**Dataset content**
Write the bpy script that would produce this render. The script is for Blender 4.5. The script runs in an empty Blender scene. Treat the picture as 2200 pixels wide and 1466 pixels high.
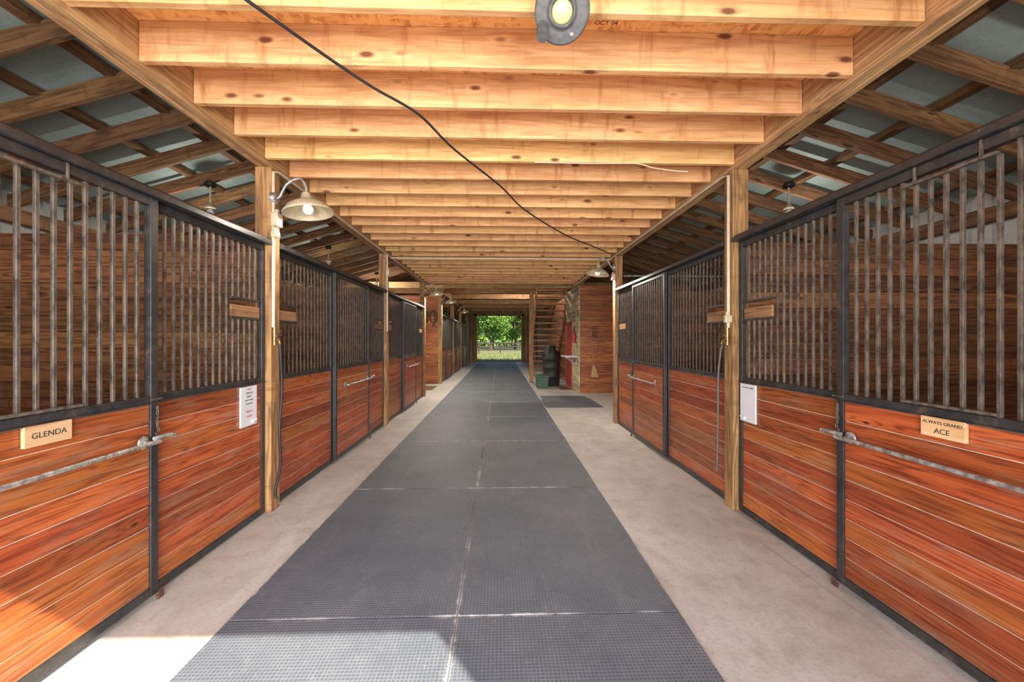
import bpy, math, random
from mathutils import Vector, Matrix
R = random.Random(7)
C = bpy.context.scene.collection
scene = bpy.context.scene

# ------------------------------------------------------------------ mesh builder
class MB:
    def __init__(s):
        s.v=[];s.f=[];s.g=[];s.r=[];s.smooth=[]
    def add(s,vs,fs,gc=None,rnd=None,smooth=False):
        b=len(s.v)
        if rnd is None: rnd=R.random()
        if gc is None:
            o=(R.random()*50,R.random()*50,R.random()*50)
            gc=[(p[0]+o[0],p[1]+o[1],p[2]+o[2]) for p in vs]
        s.v+= [tuple(p) for p in vs]; s.g+=gc; s.r+=[rnd]*len(vs)
        for f in fs:
            s.f.append([i+b for i in f]); s.smooth.append(smooth)
    def box(s,x0,x1,y0,y1,z0,z1,ax=None,rnd=None):
        if x0>x1:x0,x1=x1,x0
        if y0>y1:y0,y1=y1,y0
        if z0>z1:z0,z1=z1,z0
        d=(x1-x0,y1-y0,z1-z0)
        if ax is None: ax=d.index(max(d))
        vs=[(x,y,z) for x in(x0,x1) for y in(y0,y1) for z in(z0,z1)]
        o=(R.random()*60,R.random()*60,R.random()*60)
        perm={0:(0,1,2),1:(1,0,2),2:(2,0,1)}[ax]
        gc=[tuple(p[perm[k]]+o[k] for k in range(3)) for p in vs]
        fs=[(0,1,3,2),(4,6,7,5),(0,4,5,1),(2,3,7,6),(0,2,6,4),(1,5,7,3)]
        s.add(vs,fs,gc,rnd)
    def beam(s,p0,p1,w,h,up=(0,0,1),rnd=None):
        p0=Vector(p0);p1=Vector(p1);d=(p1-p0);L=d.length;d.normalize()
        side=d.cross(Vector(up)).normalized();u=side.cross(d).normalized()
        vs=[];gc=[];o=(R.random()*60,R.random()*60,R.random()*60)
        for t in(0,L):
            for a in(-w/2,w/2):
                for b in(0,h):
                    vs.append(p0+d*t+side*a+u*b); gc.append((t+o[0],a+o[1],b+o[2]))
        fs=[(0,1,3,2),(4,6,7,5),(0,4,5,1),(2,3,7,6),(0,2,6,4),(1,5,7,3)]
        s.add(vs,fs,gc,rnd)
    def tube(s,pts,r,n=10,cap=True):
        pts=[Vector(p) for p in pts];rs=r if isinstance(r,(list,tuple)) else [r]*len(pts)
        t=(pts[1]-pts[0]).normalized()
        a=Vector((0,0,1)) if abs(t.z)<.9 else Vector((1,0,0))
        nrm=t.cross(a).normalized();vs=[]
        for i,p in enumerate(pts):
            if i==0:t=(pts[1]-pts[0])
            elif i==len(pts)-1:t=(pts[-1]-pts[-2])
            else:t=(pts[i+1]-pts[i-1])
            t.normalize();nrm=(nrm-t*nrm.dot(t)).normalized();b=t.cross(nrm)
            for k in range(n):
                an=2*math.pi*k/n;vs.append(p+(nrm*math.cos(an)+b*math.sin(an))*rs[i])
        fs=[]
        for i in range(len(pts)-1):
            for k in range(n):
                k2=(k+1)%n;fs.append((i*n+k,i*n+k2,(i+1)*n+k2,(i+1)*n+k))
        s.add(vs,fs,smooth=True)
        if cap:
            m=len(vs);s.add(vs[:n],[tuple(range(n))[::-1]]);s.add(vs[m-n:],[tuple(range(n))])
    def lathe(s,prof,c=(0,0,0),n=32,mat=None):
        vs=[];c=Vector(c)
        for r,z in prof:
            for k in range(n):
                a=2*math.pi*k/n;p=Vector((r*math.cos(a),r*math.sin(a),z))
                if mat: p=mat@p
                vs.append(c+p)
        fs=[]
        for i in range(len(prof)-1):
            for k in range(n):
                k2=(k+1)%n;fs.append((i*n+k,i*n+k2,(i+1)*n+k2,(i+1)*n+k))
        s.add(vs,fs,smooth=True)
    def mesh(s,name,o=(0,0,0)):
        m=bpy.data.meshes.new(name)
        m.from_pydata([(p[0]-o[0],p[1]-o[1],p[2]-o[2]) for p in s.v],[],s.f)
        m.polygons.foreach_set('use_smooth',s.smooth)
        a=m.attributes.new('gc','FLOAT_VECTOR','POINT')
        a.data.foreach_set('vector',[c for g in s.g for c in g])
        a=m.attributes.new('rnd','FLOAT','POINT');a.data.foreach_set('value',s.r)
        m.update();return m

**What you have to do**
Within the data above, count the lines that contain the string "scene"; the reply is the number alone.

**Expected output**
3